Elaine Wu, University of Massachusetts Amherst
Ping Yang, University of Massachusetts Amherst
Aaron Sun, University of Massachusetts Amherst
Wei Fan, University of Massachusetts - Amherst
Subhransu Maji, University of Massachusetts Amherst
Zeolites are nanoporous materials widely used as catalysts and adsorbents in the chemical industry. Although hundreds of thousands of hypothetical framework structures have been predicted,1 only ~250 zeolites have been synthesized experimentally so far. Given the nontrivial task of discovering the synthetic route for a new zeolite, it is unclear whether the large gap should be attributed to unknown synthetic recipes or to intrinsic differences between real and current generations of hypothetical zeolites. To address this question, researchers have used both physical descriptors (e.g., analysis of the distribution of geometric parameters2) and data-science-based approaches (e.g., classification using support-vector machine and the SOAP descriptors3) to distinguish real and hypothetical zeolites, with a false positive rate of 20% and 11%, respectively. We have previously developed ZeoNet, based on 3D convolutional neural networks and volumetric distance grids, and shown that it greatly outperforms 2D multi-view images, point clouds, graph neural networks in predicting the adsorption of a long-chain hydrocarbon (n-octadecane) in all-silica zeolites. Here, we assess the ability of the ZeoNet representation in distinguishing materials structures. All known zeolite structures catalogued by International Zeolite Association (IZA), including both (alumino)silicates and aluminophosphates, were digitized and used to train ZeoNet for the classification task, which achieved a false positive rate of 0.8%. We hypothesize that the misclassified hypothetical zeolites are more likely to be eventually synthesizable. These quasi-realistic structures were analyzed using previously suggested descriptors, revealing the intriguing ability of ZeoNet to capture non-obvious structural differences between real and hypothetical zeolites.

(1) Pophale, R.; A. Cheeseman, P.; W. Deem, M. A Database of New Zeolite -like Materials.

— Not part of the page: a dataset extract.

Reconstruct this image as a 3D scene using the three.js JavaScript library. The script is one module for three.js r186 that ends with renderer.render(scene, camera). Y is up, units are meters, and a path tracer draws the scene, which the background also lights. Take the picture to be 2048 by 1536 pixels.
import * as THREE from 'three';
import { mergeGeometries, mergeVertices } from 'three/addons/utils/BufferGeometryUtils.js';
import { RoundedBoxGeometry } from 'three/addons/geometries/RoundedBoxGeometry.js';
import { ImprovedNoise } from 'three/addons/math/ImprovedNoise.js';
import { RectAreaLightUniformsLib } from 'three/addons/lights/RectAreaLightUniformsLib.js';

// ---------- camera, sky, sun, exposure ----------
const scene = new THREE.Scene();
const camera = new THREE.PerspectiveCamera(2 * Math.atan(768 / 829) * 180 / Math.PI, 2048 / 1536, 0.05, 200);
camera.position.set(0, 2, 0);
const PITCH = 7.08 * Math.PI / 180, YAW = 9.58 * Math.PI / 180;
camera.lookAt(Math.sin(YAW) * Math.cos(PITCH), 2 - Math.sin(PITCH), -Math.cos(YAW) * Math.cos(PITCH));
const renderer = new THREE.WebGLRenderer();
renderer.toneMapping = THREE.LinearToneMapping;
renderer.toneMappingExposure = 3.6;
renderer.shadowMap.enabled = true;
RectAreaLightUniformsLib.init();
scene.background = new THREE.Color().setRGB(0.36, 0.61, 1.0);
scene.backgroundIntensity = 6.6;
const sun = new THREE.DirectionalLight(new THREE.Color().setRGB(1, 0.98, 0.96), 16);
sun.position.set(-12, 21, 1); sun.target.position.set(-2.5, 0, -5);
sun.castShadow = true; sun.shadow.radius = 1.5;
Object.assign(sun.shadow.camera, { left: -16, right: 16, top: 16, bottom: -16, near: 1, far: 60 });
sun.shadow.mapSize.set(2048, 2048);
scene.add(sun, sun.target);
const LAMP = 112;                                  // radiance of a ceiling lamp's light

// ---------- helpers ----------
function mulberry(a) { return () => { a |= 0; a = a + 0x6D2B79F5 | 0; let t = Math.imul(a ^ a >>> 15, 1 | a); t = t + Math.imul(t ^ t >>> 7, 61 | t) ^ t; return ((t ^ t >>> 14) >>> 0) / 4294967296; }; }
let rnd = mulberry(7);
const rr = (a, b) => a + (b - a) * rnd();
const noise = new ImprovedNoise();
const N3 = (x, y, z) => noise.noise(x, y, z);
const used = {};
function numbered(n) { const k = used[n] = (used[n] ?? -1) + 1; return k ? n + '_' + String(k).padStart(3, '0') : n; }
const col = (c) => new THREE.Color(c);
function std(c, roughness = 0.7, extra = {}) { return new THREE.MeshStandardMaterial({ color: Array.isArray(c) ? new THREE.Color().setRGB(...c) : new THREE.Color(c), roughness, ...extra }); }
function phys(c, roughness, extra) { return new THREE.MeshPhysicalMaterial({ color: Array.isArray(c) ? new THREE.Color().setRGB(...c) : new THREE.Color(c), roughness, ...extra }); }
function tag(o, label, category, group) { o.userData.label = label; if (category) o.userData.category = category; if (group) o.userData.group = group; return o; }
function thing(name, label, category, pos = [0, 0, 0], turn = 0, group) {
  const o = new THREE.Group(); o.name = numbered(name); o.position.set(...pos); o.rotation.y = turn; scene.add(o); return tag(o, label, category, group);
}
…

Physical Chemistry Chemical Physics 2011, 13, 12407–12412.

(2) Perez, J. L. S.; Haranczyk, M.; Zimmermann, N. E. R. High-Throughput Assessment of Hypothetical Zeolite Materials for Their Synthesizeability and Industrial Deployability. Zeitschrift für Kristallographie - Crystalline Materials 2019, 234, 437–450.

(3) A. Helfrecht, B.; Pireddu, G.; Semino, R.; M. Auerbach, S.; Ceriotti, M. Ranking the Synthesizability of Hypothetical Zeolites with the Sorting Hat. Digital Discovery 2022, 1, 779–789.